Una novelística así construida supone en quien la crea un radical perspectivismo. Se está dentro y fuera del relato con plena conciencia de ello, y hasta con especial aviso al lector de tal doble juego, perceptible posiblemente en todo novelista, pero revestido de un particular énfasis en el caso de Pérez de Ayala.

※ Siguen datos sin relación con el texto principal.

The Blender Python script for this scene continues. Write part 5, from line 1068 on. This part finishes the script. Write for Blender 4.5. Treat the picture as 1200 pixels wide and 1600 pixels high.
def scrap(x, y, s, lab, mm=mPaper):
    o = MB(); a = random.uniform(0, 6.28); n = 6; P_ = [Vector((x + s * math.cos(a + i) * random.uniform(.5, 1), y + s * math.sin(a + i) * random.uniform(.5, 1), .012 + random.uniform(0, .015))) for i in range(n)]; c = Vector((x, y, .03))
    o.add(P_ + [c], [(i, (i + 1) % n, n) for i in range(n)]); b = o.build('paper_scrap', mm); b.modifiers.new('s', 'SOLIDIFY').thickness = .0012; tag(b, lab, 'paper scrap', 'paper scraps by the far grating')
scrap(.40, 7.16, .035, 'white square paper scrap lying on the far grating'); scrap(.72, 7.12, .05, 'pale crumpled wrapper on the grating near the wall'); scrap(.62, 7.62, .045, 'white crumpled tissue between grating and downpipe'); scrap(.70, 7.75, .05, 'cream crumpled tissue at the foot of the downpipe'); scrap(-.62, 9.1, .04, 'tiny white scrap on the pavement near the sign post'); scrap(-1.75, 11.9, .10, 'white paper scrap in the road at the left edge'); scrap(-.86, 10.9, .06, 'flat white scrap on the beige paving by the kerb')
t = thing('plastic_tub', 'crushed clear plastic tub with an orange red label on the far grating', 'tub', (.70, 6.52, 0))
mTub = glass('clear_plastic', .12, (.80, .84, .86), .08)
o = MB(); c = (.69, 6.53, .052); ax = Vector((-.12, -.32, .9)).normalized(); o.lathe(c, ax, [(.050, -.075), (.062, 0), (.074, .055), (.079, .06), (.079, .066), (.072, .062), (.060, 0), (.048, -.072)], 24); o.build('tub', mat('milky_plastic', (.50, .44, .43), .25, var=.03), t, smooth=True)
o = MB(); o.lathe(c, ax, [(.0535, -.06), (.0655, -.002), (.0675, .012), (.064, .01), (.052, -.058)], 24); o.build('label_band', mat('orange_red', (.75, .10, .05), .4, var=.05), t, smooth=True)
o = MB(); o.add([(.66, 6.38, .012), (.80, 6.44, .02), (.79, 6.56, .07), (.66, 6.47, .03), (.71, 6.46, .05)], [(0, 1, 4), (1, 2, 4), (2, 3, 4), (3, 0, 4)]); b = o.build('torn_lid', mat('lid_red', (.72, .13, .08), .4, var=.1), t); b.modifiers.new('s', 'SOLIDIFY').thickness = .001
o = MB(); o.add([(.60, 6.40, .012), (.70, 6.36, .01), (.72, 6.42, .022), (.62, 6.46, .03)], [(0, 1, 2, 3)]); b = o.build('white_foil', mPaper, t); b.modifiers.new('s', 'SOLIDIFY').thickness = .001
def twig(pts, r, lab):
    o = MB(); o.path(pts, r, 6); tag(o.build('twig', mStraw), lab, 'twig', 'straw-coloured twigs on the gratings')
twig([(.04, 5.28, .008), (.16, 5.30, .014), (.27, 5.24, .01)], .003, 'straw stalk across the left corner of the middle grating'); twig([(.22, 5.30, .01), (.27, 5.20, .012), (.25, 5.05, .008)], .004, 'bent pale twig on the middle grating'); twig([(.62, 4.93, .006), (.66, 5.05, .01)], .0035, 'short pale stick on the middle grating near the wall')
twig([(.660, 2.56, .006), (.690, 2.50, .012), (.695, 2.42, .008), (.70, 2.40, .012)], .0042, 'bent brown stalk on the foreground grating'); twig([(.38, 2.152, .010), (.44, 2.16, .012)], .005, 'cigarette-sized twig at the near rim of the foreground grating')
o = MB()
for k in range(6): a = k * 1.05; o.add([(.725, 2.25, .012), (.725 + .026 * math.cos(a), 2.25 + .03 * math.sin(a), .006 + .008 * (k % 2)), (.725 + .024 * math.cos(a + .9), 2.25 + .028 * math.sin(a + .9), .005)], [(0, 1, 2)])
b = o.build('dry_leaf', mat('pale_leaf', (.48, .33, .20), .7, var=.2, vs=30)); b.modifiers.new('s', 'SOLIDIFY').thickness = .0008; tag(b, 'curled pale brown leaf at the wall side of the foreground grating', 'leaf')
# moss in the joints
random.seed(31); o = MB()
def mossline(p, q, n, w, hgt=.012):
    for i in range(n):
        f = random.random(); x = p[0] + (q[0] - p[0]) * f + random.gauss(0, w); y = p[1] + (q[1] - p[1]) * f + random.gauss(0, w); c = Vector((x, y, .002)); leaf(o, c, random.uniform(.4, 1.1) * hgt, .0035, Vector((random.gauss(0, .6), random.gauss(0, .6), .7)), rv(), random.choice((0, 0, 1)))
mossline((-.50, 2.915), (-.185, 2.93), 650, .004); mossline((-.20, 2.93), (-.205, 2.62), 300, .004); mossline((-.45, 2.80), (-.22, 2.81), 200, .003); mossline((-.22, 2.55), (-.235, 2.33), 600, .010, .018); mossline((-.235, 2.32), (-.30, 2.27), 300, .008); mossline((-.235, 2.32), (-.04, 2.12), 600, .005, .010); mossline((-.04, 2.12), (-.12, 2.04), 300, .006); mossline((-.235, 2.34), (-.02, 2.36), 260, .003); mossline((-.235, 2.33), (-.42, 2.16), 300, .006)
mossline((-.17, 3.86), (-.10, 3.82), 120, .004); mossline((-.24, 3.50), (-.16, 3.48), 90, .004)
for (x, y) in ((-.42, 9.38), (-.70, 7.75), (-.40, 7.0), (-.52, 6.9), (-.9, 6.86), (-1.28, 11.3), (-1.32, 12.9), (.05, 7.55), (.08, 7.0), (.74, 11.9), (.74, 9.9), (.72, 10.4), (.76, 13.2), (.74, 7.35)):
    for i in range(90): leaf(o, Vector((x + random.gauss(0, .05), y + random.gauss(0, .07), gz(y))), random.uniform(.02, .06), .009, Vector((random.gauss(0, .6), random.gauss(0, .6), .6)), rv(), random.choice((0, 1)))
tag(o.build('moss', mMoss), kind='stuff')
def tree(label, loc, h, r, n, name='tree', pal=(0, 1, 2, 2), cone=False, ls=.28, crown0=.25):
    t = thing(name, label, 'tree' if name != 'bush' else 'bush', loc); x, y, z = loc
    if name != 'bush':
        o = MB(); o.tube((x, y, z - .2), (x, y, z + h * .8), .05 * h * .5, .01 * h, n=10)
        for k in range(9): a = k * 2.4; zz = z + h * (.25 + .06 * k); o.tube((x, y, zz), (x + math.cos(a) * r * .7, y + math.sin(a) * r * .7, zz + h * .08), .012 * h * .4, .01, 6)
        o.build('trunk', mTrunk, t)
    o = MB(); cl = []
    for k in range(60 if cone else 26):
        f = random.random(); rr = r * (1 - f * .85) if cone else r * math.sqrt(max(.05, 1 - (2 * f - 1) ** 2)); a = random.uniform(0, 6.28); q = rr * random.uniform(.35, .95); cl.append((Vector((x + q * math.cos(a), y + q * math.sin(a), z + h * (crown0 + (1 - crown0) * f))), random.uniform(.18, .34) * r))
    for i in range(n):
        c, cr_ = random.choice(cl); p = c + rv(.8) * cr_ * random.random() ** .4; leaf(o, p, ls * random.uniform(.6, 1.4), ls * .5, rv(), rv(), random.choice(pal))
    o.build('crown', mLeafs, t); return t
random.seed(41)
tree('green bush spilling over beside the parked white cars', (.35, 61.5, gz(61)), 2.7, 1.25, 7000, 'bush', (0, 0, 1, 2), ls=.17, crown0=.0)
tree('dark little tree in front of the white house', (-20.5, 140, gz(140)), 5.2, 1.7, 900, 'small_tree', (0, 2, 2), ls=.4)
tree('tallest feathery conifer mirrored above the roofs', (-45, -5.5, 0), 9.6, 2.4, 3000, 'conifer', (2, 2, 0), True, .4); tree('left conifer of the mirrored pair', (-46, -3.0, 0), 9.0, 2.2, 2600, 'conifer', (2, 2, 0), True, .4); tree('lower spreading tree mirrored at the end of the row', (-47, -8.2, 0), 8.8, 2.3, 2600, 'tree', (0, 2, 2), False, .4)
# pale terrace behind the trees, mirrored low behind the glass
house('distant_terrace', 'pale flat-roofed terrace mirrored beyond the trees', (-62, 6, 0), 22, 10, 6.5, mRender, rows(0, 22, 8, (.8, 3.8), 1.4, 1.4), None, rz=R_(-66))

Su causticidad, su intelectualismo, su ironía y capacidad críticas, hasta su depurado esteticismo, parecen dejar su marca, su presencia en ese amplio repertorio de dualismos, contrastes, efectos perspectivísticos, etcétera, de que aquí nos hemos ocupado. Todos esos rasgos, agrupados, considerados unitariamente, nos dan la imagen de un novelista frente al que uno siempre se planteará una pregunta, posiblemente sin respuesta: ¿habrá sido la novela, para Ramón Pérez de Ayala, un género demasiado limitado o demasiado amplio? En cualquier caso, lo que sí parece evidente es que, ya le resultara cómodo o incómodo ese instrumento literario, el gran escritor desaparecido supo con él expresar algunas de las más bellas, considerables e imperecederas creaciones novelescas de todos los tiempos.